Is An Image Worth Five Sentences? A New Look into Semantics for Image-Text Matching
Ali Furkan Biten, Andres Mafla, Lluis Gomez, Dimosthenis Karatzas

TL;DR
This paper introduces new metrics and a semantic adaptive margin for image-text matching, improving retrieval performance especially with limited training data by better capturing semantic relevance beyond binary annotations.
Contribution
It proposes two semantic relevance metrics and a novel adaptive margin strategy using CIDEr, enhancing image-text matching models' ability to handle non-annotated relevant items.
Findings
Significant improvement with limited training data
Maintains performance on annotated pairs
Enhances retrieval of non-annotated relevant images
Abstract
The task of image-text matching aims to map representations from different modalities into a common joint visual-textual embedding. However, the most widely used datasets for this task, MSCOCO and Flickr30K, are actually image captioning datasets that offer a very limited set of relationships between images and sentences in their ground-truth annotations.
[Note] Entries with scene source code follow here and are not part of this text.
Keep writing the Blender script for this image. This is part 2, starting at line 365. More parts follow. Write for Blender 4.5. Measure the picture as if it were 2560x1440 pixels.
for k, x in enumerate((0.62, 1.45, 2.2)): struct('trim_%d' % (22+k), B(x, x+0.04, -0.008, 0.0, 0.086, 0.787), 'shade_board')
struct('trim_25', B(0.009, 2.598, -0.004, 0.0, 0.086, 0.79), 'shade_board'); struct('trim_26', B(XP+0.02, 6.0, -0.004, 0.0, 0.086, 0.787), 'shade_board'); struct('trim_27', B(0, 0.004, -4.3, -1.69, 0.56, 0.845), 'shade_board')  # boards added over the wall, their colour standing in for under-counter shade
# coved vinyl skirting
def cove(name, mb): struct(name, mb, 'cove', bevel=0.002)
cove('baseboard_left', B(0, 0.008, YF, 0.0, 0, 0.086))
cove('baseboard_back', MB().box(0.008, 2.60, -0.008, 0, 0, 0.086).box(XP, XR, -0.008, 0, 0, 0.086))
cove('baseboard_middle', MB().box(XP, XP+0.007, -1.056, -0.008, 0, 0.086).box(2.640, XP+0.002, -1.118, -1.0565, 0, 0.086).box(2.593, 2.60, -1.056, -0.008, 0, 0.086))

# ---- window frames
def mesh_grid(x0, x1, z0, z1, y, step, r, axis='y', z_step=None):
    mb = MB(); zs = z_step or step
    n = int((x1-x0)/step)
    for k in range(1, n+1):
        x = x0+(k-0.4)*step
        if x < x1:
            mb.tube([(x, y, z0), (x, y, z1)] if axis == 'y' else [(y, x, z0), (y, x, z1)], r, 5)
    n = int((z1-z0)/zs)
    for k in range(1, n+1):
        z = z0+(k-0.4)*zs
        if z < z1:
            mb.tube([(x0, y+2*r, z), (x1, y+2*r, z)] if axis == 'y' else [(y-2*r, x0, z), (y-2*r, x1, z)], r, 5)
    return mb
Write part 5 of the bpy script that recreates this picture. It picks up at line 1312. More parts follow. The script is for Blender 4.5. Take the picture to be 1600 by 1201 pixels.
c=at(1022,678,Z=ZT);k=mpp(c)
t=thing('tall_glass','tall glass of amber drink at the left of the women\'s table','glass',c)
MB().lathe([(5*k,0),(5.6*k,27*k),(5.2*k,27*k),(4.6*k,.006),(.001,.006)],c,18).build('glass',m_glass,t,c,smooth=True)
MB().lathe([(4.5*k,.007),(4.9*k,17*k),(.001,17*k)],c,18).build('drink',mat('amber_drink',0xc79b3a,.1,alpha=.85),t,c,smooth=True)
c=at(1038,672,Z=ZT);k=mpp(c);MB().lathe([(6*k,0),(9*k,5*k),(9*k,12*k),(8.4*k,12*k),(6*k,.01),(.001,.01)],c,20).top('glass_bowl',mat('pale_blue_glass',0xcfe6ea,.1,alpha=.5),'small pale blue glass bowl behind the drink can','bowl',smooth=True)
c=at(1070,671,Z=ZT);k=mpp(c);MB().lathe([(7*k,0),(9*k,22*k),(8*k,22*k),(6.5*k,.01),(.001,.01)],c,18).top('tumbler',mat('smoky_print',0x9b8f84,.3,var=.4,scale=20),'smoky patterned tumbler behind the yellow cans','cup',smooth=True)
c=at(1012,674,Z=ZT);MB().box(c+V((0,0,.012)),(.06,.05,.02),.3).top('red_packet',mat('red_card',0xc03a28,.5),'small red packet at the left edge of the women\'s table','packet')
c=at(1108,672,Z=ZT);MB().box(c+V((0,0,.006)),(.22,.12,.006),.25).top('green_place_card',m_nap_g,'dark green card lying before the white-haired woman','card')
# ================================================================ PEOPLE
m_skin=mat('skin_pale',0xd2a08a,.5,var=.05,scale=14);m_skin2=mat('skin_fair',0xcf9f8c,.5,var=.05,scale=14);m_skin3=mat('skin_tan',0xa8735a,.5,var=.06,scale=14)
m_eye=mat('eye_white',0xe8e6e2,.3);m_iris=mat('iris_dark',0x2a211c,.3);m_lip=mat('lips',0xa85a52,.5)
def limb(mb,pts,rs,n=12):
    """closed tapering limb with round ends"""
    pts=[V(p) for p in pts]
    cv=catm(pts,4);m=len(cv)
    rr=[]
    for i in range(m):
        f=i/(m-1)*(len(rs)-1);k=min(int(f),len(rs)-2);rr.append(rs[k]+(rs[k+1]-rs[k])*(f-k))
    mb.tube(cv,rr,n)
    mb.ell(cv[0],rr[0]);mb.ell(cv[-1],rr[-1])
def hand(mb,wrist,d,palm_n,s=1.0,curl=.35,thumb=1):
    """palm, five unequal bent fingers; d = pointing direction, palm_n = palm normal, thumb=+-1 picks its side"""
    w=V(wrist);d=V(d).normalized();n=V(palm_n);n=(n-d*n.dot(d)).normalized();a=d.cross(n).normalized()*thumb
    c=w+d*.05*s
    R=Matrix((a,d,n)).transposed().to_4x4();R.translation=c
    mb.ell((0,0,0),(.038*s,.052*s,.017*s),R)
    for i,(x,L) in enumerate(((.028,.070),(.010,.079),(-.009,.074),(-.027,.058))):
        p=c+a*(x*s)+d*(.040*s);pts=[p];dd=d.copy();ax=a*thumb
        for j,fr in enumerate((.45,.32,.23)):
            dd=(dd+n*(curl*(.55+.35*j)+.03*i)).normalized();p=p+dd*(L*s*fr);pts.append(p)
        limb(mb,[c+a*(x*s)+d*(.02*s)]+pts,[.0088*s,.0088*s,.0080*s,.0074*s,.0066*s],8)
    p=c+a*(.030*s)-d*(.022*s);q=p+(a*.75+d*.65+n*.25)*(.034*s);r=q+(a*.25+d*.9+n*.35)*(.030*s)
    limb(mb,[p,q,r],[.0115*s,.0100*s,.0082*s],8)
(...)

This limited ground truth information forces us to use evaluation metrics based on binary relevance: given a sentence query we consider only one image as relevant. However, many other relevant images or captions may be present in the dataset. In this work, we propose two metrics that evaluate the degree of semantic relevance of retrieved items, independently of their annotated binary relevance. Additionally, we incorporate a novel strategy that uses an image captioning metric, CIDEr, to define a Semantic Adaptive Margin (SAM) to be…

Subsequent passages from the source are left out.